▼

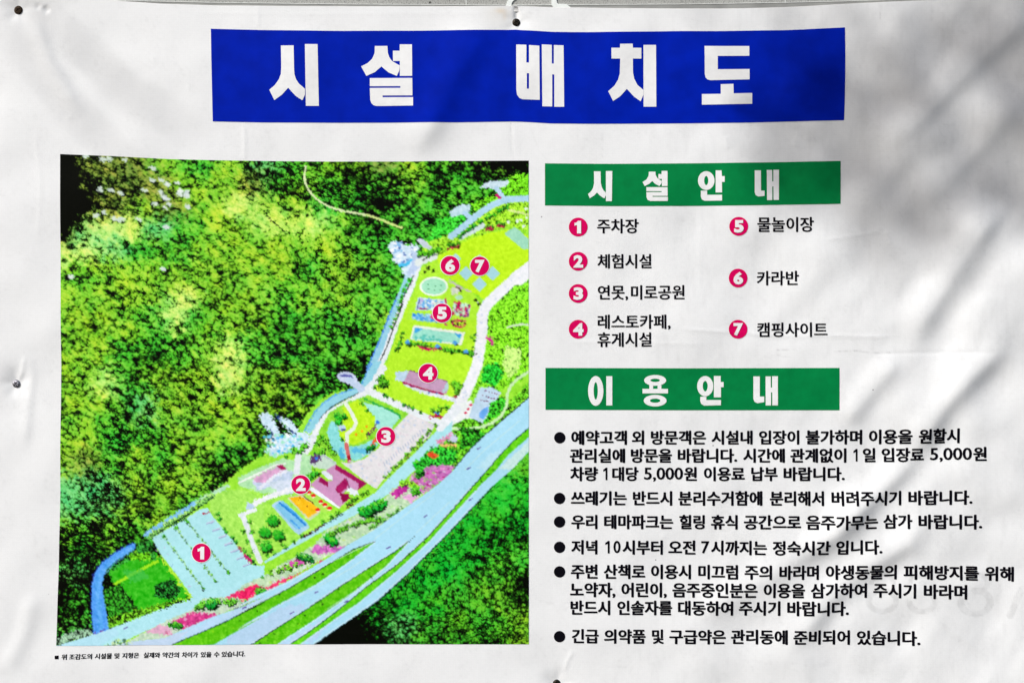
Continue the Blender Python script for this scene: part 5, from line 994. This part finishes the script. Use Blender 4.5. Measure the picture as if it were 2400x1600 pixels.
for x, y, r, slot, mat, lab in ((42, 23.5, 10.4, 0.6, M_screw2, 'rusty dark brown screw at the top left corner of the banner'),
                                (1210, 52.3, 9.4, 0.35, M_screw, 'dark bronze screw above the middle of the blue title bar'),
                                (37, 899, 9.6, 0.9, M_screw3, 'scuffed silvery screw at the left edge beside the aerial picture'),
                                (1305, 1602, 9.6, 0.2, M_screw, 'dark screw cut off by the bottom edge below the notices')):
    h = float(samp(Hh, x, y)) * 0.001; X, _, Z = P(x, y)
    root = empty('screw', (X, -h - 0.0004, Z), lab, 'screw', 'screws holding the banner to the wall')
    bm_obj('head', screw_head(r * S, slot), mat, root, True)
    bm = bmesh.new(); tube(bm, [(0, -0.0005, 0), (0, h + 0.03, 0)], [r * S * 0.36, r * S * 0.30], 12); bm_obj('shank', bm, mat, root, True)

# ------------------------------------------------------------------ white painted strokes on the wall, running up out of view
def back(x, y): return W0 + (x - W0) * 1.0055, H0 + (y - H0) * 1.0055      # the wall lies a little farther back than the banner
def ZN(u, v): return back(1120 + u / 9.8, v / 9.8)
bm = bmesh.new()
for pl in ([ZN(640, 170), ZN(650, 140), ZN(660, 80), ZN(685, 25), ZN(705, 0), ZN(800, -90), ZN(900, -140), ZN(1060, -150), ZN(1060, -60), ZN(930, -50), ZN(850, 0), ZN(800, 40), ZN(775, 90), ZN(770, 170)],
           [ZN(1690, -300), ZN(1800, -300), ZN(1806, 0), ZN(1815, 65), ZN(1840, 98), ZN(2030, 100), ZN(2080, 140), ZN(2150, 195), ZN(2100, 230), ZN(1780, 230), ZN(1690, 125), ZN(1688, 0)]):
    V, Fc = fill_outlines([pl]); vs = []
    for x, y in V:
        X, _, Z = P(x, y); vs.append(bm.verts.new((X, -0.0021, Z)))
    for f in Fc: bm.faces.new([vs[i] for i in f])
bmesh.ops.recalc_face_normals(bm, faces=bm.faces[:])
ext = bmesh.ops.extrude_face_region(bm, geom=bm.faces[:]); 
for e_ in ext['geom']:
    if isinstance(e_, bmesh.types.BMVert): e_.co.y += 0.0018
bm_obj('painted_stroke', bm, M_paint, wall)

# ------------------------------------------------------------------ the tree whose branches shade the right of the banner (stands behind the viewer's left shoulder)
M_leaf = material('tree_leaf', (0.06, 0.11, 0.03), rough=0.6, vary=0.4, vscale=8)
M_bark = material('tree_bark', (0.16, 0.12, 0.09), rough=0.9, vary=0.4, vscale=12, bump=0.6, bscale=60)
tree_x = 1.9
def toward(x, y, tdist):
    p = np.array(P(x, y)); return p + SUN * tdist
tp = toward(4300, 900, 8.0)
tree = empty('tree', (tp[0], tp[1], 0), 'leafy tree opposite the banner, out of view, whose branches throw the soft shade on it', 'tree')
loc = np.array([tp[0], tp[1], 0])
bm = bmesh.new()
top_p = toward(4100, -600, 8.0)
tube(bm, [Vector(loc - loc), Vector((0.05, 0, 2.5)), Vector((top_p - loc) * np.array([0.5, 0.5, 0.8])), Vector(top_p - loc)], [0.16, 0.14, 0.11, 0.06], 12)
limb = [(4250, 200), (3300, 60), (2600, 20), (2250, 120), (2020, 210), (1800, 300)]
tube(bm, [Vector(toward(x, y, 8.0 + 0.1 * i) - loc) for i, (x, y) in enumerate(limb)], [0.10, 0.06, 0.035, 0.02, 0.012, 0.006], 8)
tube(bm, [Vector(toward(x, y, 8.2) - loc) for x, y in ((2700, 25), (2450, 300), (2300, 420), (2150, 500), (2050, 560))], [0.03, 0.02, 0.014, 0.010, 0.005], 8)
for tw, r in (([(3300, 60), (2300, -330), (1200, -250), (400, -180), (50, -20), (165, 95), (240, 150), (290, 218), (350, 245), (455, 315)], 0.007),
              ([(50, -20), (60, 120), (145, 225), (190, 280), (275, 362), (330, 420)], 0.0055)):
    tube(bm, [Vector(toward(x, y, 8.0) - loc) for x, y in tw], [r * 1.6] + [r] * (len(tw) - 2) + [r * 0.5], 6)
bm_obj('trunk', bm, M_bark, tree, True)
bm = bmesh.new()
blobs = [(2070, 230, 130, 18), (2140, 190, 90, 8), (1960, 260, 90, 7), (2260, 40, 110, 9), (2380, 60, 90, 10), (2180, 110, 80, 5), (2000, 390, 90, 9), (2080, 350, 90, 8),
         (1890, 230, 100, 7), (1780, 240, 90, 4), (2150, 520, 70, 9), (2210, 470, 60, 6), (2300, 200, 60, 6), (2330, 400, 70, 6), (2400, 300, 70, 8), (2420, 130, 60, 8),
         (1960, 440, 70, 5), (1850, 400, 80, 4), (2060, 60, 80, 5), (1900, 30, 70, 3), (2250, 560, 60, 3), (2440, 500, 70, 4), (1750, 60, 80, 1), (2100, 620, 70, 2), (1650, 150, 120, 1),
         (2650, 100, 200, 90), (3100, 50, 260, 90), (3500, -100, 300, 120), (4000, -500, 400, 200), (4400, -200, 350, 150), (2700, -400, 300, 120), (2600, 400, 120, 40)]
for (bx, by, br, n) in blobs:
    for _ in range(n):
        a = rnd.gauss(0, 0.6) * br; c = rnd.gauss(0, 0.6) * br
        p = toward(bx + a, by + c, 9.0 + rnd.uniform(-0.6, 1.2)) - loc
        l = rnd.uniform(0.028, 0.05); w = l * 0.5
        d1 = Vector((rnd.gauss(0, 1), rnd.gauss(0, 1), rnd.gauss(0, 1))).normalized(); d2 = d1.cross(Vector((rnd.gauss(0, 1), rnd.gauss(0, 1), rnd.gauss(0, 1)))).normalized(); d3 = d1.cross(d2) * 0.15
        p = Vector(p)
        v = [bm.verts.new(p + q) for q in (d1 * -l, d1 * -l * 0.3 + d2 * w + d3 * w, d1 * l * 0.5 + d2 * w * 0.8 + d3 * w, d1 * l, d1 * l * 0.5 - d2 * w * 0.8 + d3 * w, d1 * -l * 0.3 - d2 * w + d3 * w)]
        bm.faces.new((v[0], v[1], v[2], v[3])); bm.faces.new((v[0], v[3], v[4], v[5]))
crown = bm_obj('crown', bm, M_leaf, tree); crown['kind'] = 'stuff'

▲

- [Work to be completed]
Without the pictures, print the whole listing exactly as given.

- [Finished answer]
Continue the Blender Python script for this scene: part 5, from line 994. This part finishes the script. Use Blender 4.5. Measure the picture as if it were 2400x1600 pixels.
for x, y, r, slot, mat, lab in ((42, 23.5, 10.4, 0.6, M_screw2, 'rusty dark brown screw at the top left corner of the banner'),
                                (1210, 52.3, 9.4, 0.35, M_screw, 'dark bronze screw above the middle of the blue title bar'),
                                (37, 899, 9.6, 0.9, M_screw3, 'scuffed silvery screw at the left edge beside the aerial picture'),
                                (1305, 1602, 9.6, 0.2, M_screw, 'dark screw cut off by the bottom edge below the notices')):
    h = float(samp(Hh, x, y)) * 0.001; X, _, Z = P(x, y)
    root = empty('screw', (X, -h - 0.0004, Z), lab, 'screw', 'screws holding the banner to the wall')
    bm_obj('head', screw_head(r * S, slot), mat, root, True)
    bm = bmesh.new(); tube(bm, [(0, -0.0005, 0), (0, h + 0.03, 0)], [r * S * 0.36, r * S * 0.30], 12); bm_obj('shank', bm, mat, root, True)

# ------------------------------------------------------------------ white painted strokes on the wall, running up out of view
def back(x, y): return W0 + (x - W0) * 1.0055, H0 + (y - H0) * 1.0055      # the wall lies a little farther back than the banner
def ZN(u, v): return back(1120 + u / 9.8, v / 9.8)
bm = bmesh.new()
for pl in ([ZN(640, 170), ZN(650, 140), ZN(660, 80), ZN(685, 25), ZN(705, 0), ZN(800, -90), ZN(900, -140), ZN(1060, -150), ZN(1060, -60), ZN(930, -50), ZN(850, 0), ZN(800, 40), ZN(775, 90), ZN(770, 170)],
           [ZN(1690, -300), ZN(1800, -300), ZN(1806, 0), ZN(1815, 65), ZN(1840, 98), ZN(2030, 100), ZN(2080, 140), ZN(2150, 195), ZN(2100, 230), ZN(1780, 230), ZN(1690, 125), ZN(1688, 0)]):
    V, Fc = fill_outlines([pl]); vs = []
    for x, y in V:
        X, _, Z = P(x, y); vs.append(bm.verts.new((X, -0.0021, Z)))
    for f in Fc: bm.faces.new([vs[i] for i in f])
bmesh.ops.recalc_face_normals(bm, faces=bm.faces[:])
ext = bmesh.ops.extrude_face_region(bm, geom=bm.faces[:]); 
for e_ in ext['geom']:
    if isinstance(e_, bmesh.types.BMVert): e_.co.y += 0.0018
bm_obj('painted_stroke', bm, M_paint, wall)

# ------------------------------------------------------------------ the tree whose branches shade the right of the banner (stands behind the viewer's left shoulder)
M_leaf = material('tree_leaf', (0.06, 0.11, 0.03), rough=0.6, vary=0.4, vscale=8)
M_bark = material('tree_bark', (0.16, 0.12, 0.09), rough=0.9, vary=0.4, vscale=12, bump=0.6, bscale=60)
tree_x = 1.9
def toward(x, y, tdist):
    p = np.array(P(x, y)); return p + SUN * tdist
tp = toward(4300, 900, 8.0)
tree = empty('tree', (tp[0], tp[1], 0), 'leafy tree opposite the banner, out of view, whose branches throw the soft shade on it', 'tree')
loc = np.array([tp[0], tp[1], 0])
bm = bmesh.new()
top_p = toward(4100, -600, 8.0)
tube(bm, [Vector(loc - loc), Vector((0.05, 0, 2.5)), Vector((top_p - loc) * np.array([0.5, 0.5, 0.8])), Vector(top_p - loc)], [0.16, 0.14, 0.11, 0.06], 12)
limb = [(4250, 200), (3300, 60), (2600, 20), (2250, 120), (2020, 210), (1800, 300)]
tube(bm, [Vector(toward(x, y, 8.0 + 0.1 * i) - loc) for i, (x, y) in enumerate(limb)], [0.10, 0.06, 0.035, 0.02, 0.012, 0.006], 8)
tube(bm, [Vector(toward(x, y, 8.2) - loc) for x, y in ((2700, 25), (2450, 300), (2300, 420), (2150, 500), (2050, 560))], [0.03, 0.02, 0.014, 0.010, 0.005], 8)
for tw, r in (([(3300, 60), (2300, -330), (1200, -250), (400, -180), (50, -20), (165, 95), (240, 150), (290, 218), (350, 245), (455, 315)], 0.007),
              ([(50, -20), (60, 120), (145, 225), (190, 280), (275, 362), (330, 420)], 0.0055)):
    tube(bm, [Vector(toward(x, y, 8.0) - loc) for x, y in tw], [r * 1.6] + [r] * (len(tw) - 2) + [r * 0.5], 6)
bm_obj('trunk', bm, M_bark, tree, True)
bm = bmesh.new()
blobs = [(2070, 230, 130, 18), (2140, 190, 90, 8), (1960, 260, 90, 7), (2260, 40, 110, 9), (2380, 60, 90, 10), (2180, 110, 80, 5), (2000, 390, 90, 9), (2080, 350, 90, 8),
         (1890, 230, 100, 7), (1780, 240, 90, 4), (2150, 520, 70, 9), (2210, 470, 60, 6), (2300, 200, 60, 6), (2330, 400, 70, 6), (2400, 300, 70, 8), (2420, 130, 60, 8),
         (1960, 440, 70, 5), (1850, 400, 80, 4), (2060, 60, 80, 5), (1900, 30, 70, 3), (2250, 560, 60, 3), (2440, 500, 70, 4), (1750, 60, 80, 1), (2100, 620, 70, 2), (1650, 150, 120, 1),
         (2650, 100, 200, 90), (3100, 50, 260, 90), (3500, -100, 300, 120), (4000, -500, 400, 200), (4400, -200, 350, 150), (2700, -400, 300, 120), (2600, 400, 120, 40)]
for (bx, by, br, n) in blobs:
    for _ in range(n):
        a = rnd.gauss(0, 0.6) * br; c = rnd.gauss(0, 0.6) * br
        p = toward(bx + a, by + c, 9.0 + rnd.uniform(-0.6, 1.2)) - loc
        l = rnd.uniform(0.028, 0.05); w = l * 0.5
        d1 = Vector((rnd.gauss(0, 1), rnd.gauss(0, 1), rnd.gauss(0, 1))).normalized(); d2 = d1.cross(Vector((rnd.gauss(0, 1), rnd.gauss(0, 1), rnd.gauss(0, 1)))).normalized(); d3 = d1.cross(d2) * 0.15
        p = Vector(p)
        v = [bm.verts.new(p + q) for q in (d1 * -l, d1 * -l * 0.3 + d2 * w + d3 * w, d1 * l * 0.5 + d2 * w * 0.8 + d3 * w, d1 * l, d1 * l * 0.5 - d2 * w * 0.8 + d3 * w, d1 * -l * 0.3 - d2 * w + d3 * w)]
        bm.faces.new((v[0], v[1], v[2], v[3])); bm.faces.new((v[0], v[3], v[4], v[5]))
crown = bm_obj('crown', bm, M_leaf, tree); crown['kind'] = 'stuff'